UPDATED
Republican critics of Attorney General Jim Hood are celebrating a Louisiana Supreme Court decision reducing the fine that Entergy New Orleans has to pay for overcharging ratepayers. Entergy New Orleans is a subsidiary of Entergy Inc., which the state of Mississippi is currently suing for overcharging ratepayers.
"Hood's entire Mississippi rate case was based on a Louisiana case. Well, guess what. That case just got tossed by the La Supreme Court," conservative blogger Alan Lange wrote in celebration last week.
That was an inaccurate statement, however. The court there did not "toss" the case, but overturned a Louisiana appeal court's decision partially in favor of Entergy Louisiana, reducing the appeal court's $34.3 million decision against Entergy New Orleans to $11.3 million.
Lange's characterization was in sync with Entergy Mississippi, however. "We're pleased with the high court's decision, and we believe it is the right decision," said John Mullins, vice president of customer operations for Entergy Mississippi Inc. in a statement.
Mullins then used the reversal as a metaphorical raspberry aimed at Hood: "Additionally, this decision demonstrates that although the AG tries to act as prosecutor and judge at the same time, mere claims of wrongdoing do not prove wrongdoing in our legal system."
The Supreme Court, however, did not overturn the council's decision that Entergy had improperly charged city customers, and did not order the city to repay any undue fines or fees to Entergy New Orleans.
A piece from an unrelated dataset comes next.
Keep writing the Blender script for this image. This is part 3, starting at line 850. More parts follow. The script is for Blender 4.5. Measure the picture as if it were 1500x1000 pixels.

Mississippi has an agreement with Entergy, as part of its status as a monopoly supplier of power, to purchase the cheapest available power from other sources whenever possible. Instead, Hood alleges that the company has been forsaking cheaper electricity purchases in lieu of more expensive electricity bought from its own subsidiaries, and diverting customer's money to fund nuclear reactor development along the East Coast.
The New Orleans case, Gordon v. The Council of the City of New Orleans, served as one reference point in Hood's lawsuit against Entergy Mississippi because the New Orleans City Council had concluded that Entergy had engaged in the practice of inflating prices to cover costs not allowed in New Orleans fuel-adjustment charges. The council believed Entergy New Orleans had incorrectly charged customers to pay for System Fuels Inc. (another Entergy company formed to buy fuel for Entergy affiliates) costs, and appointed an investigator to estimate exactly how much the company had supposedly overcharged ratepayers from 1985 through 2000. The council then ordered Entergy to repay $11.3 million.
Some New Orleans residents and business owners felt the fines didn't reflect the offense. The council's own advisers, after all, had recommended fining Entergy $34.3 million, not $11.3 million, so they appealed the decision to the Fourth Circuit Court of Appeals last year. That court ruled that the council's $11.3 million refund was disproportionate to a refund ordered in a comparable settlement with the Louisiana Public Service Commission in Delaney v. Entergy Inc. for $72 million—a case with similar overcharges. The court then upped the fines to reflect the city's population to more than $34 million.
Louisiana Associate Justice Bernette Joshua Johnson, a New Orleans resident, dissented from the majority in her opinion, arguing that she found no "legitimate reason to distinguish" Entergy New Orleans' actions from those in another suit, an Entergy Gulf States case wherein the company charged customers outside of state-mandated parameters.
"In my view, the SFI period charges are not related to fluctuating fuel charges, and are not otherwise the type of charges that are properly included in the fuel adjustment clause. Thus Entergy New Orleans improperly billed these charges to its customers, regardless of whether the charges themselves were prudent," Johnson said.
There is also still the matter of the $72 million settlement that Entergy entered into with the state of Louisiana in Delaney v. Entergy Inc. In that case, the Louisiana Public Service Commission claimed Entergy had been buying more expensive electricity from its subsidiaries rather than the competition—the same claim Hood is making in Mississippi.
Louisiana backed up its claims with so much information that Entergy actually dropped its argument and admitted wrongdoing. Hood is listing the Delaney case as his strongest argument in Mississippi's case against Entergy, going so far as to use information Louisiana extracted from Entergy to buttress directly his Mississippi suit.
Hood said that Mississippi law is much clearer than Louisiana law regarding what can and can't be included in fuel adjustment charges.
"Mississippi spells out that you can't put anything but your actual cost in the fuel adjustment cost," Hood said. "You can run it through your rate, but if it's a rate increase, there will be a Public Service Commission hearing complete with cross examination."